Dwaj podróżnicy Jacek Jadam i Piotr Jendrusch po 16 dniach cali i zdrowi dotarli do Świnoujścia. Wypłynęli z Krapkowic na Opolszczyźnie. – Najtrudniej było na Zalewie Szczecińskim – opowiadają.
Pomysł na tak daleką podróż zakiełkował w głowach podróżników rok temu. Gdy nadeszły wakacje, postanowili nie czekać dłużej i go zrealizować.
– Na wodzie po drodze spotkaliśmy mnóstwo fantastycznych ludzi, którzy na każdym kroku nam pomagali – mówi Piotr Jendrusch.
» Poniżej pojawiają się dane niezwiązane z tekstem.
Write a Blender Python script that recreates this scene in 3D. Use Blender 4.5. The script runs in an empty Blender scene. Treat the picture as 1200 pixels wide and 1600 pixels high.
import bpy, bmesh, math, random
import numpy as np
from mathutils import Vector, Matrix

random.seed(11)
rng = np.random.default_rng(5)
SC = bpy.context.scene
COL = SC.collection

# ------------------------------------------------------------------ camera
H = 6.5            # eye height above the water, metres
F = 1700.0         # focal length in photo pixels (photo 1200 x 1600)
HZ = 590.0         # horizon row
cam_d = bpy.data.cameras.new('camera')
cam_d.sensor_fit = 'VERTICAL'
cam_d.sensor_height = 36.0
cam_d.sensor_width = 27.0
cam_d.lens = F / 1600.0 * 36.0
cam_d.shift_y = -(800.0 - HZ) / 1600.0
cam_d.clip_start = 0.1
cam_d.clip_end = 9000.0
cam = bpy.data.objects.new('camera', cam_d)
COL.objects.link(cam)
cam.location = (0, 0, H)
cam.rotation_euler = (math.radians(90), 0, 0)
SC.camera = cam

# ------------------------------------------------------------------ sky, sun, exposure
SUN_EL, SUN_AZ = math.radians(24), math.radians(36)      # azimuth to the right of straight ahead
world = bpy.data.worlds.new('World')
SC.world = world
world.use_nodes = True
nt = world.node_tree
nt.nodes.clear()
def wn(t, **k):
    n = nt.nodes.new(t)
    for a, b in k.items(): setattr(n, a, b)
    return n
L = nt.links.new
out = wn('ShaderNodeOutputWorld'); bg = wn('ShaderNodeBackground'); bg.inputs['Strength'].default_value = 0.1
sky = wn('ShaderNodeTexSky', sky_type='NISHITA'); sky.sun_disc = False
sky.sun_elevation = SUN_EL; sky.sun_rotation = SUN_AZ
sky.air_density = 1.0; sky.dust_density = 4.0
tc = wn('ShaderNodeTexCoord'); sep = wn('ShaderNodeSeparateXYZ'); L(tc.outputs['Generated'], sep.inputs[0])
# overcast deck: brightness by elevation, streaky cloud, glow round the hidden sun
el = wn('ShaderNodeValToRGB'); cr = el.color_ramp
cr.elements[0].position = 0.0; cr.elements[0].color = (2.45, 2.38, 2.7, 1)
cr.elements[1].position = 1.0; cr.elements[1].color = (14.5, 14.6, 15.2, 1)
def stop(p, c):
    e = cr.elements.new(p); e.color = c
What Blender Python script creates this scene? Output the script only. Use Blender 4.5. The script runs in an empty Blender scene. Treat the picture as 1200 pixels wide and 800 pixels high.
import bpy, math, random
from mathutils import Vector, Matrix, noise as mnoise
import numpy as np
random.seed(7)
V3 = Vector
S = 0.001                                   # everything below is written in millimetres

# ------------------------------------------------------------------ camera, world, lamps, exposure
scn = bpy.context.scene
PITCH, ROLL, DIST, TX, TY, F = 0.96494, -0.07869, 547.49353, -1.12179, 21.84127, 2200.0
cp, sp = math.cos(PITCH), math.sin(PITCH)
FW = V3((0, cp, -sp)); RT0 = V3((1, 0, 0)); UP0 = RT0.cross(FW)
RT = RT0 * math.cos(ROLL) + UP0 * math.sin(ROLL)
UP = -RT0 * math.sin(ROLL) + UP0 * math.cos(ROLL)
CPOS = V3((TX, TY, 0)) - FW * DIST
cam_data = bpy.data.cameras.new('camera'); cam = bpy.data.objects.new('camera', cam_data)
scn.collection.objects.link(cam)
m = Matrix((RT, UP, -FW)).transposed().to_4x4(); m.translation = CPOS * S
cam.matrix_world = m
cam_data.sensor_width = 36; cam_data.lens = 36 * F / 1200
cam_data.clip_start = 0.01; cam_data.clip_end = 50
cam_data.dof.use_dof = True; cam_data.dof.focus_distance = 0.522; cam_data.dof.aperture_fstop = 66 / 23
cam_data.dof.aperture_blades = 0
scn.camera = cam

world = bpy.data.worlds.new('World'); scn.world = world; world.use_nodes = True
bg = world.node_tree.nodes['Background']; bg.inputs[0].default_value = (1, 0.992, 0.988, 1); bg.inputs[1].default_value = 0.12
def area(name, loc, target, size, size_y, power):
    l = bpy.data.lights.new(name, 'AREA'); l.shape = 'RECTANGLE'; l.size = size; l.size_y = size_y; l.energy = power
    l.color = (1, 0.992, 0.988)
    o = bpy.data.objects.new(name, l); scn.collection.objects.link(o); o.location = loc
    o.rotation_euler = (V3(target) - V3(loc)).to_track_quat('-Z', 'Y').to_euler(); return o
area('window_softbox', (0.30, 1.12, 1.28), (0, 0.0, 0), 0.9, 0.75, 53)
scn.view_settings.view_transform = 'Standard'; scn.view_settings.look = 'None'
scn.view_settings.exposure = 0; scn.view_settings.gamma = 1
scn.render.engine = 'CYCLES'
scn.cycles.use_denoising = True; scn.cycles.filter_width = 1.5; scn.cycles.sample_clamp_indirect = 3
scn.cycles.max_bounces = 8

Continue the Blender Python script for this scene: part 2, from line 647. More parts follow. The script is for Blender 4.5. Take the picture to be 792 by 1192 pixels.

Kajaki, którymi dopłynęli do Świnoujścia są wąskie, długie i lekkie. Mają także ster. Wszystko po to, aby wygodnie się nimi płynęło.
– Na wszelki wypadek zabraliśmy ze sobą pianki, gdyby było bardzo zimno i trochę prowiantu – mówi Jacek Jadam.
Kajakarze wyruszyli Odrą z portu jachtowego w Krapkowicach 24 czerwca. Każdego dnia pokonywali około 50 kilometrów i po dwóch tygodniach dopłynęli do Świnoujścia, gdzie zatrzymali się w Forcie Gerharda.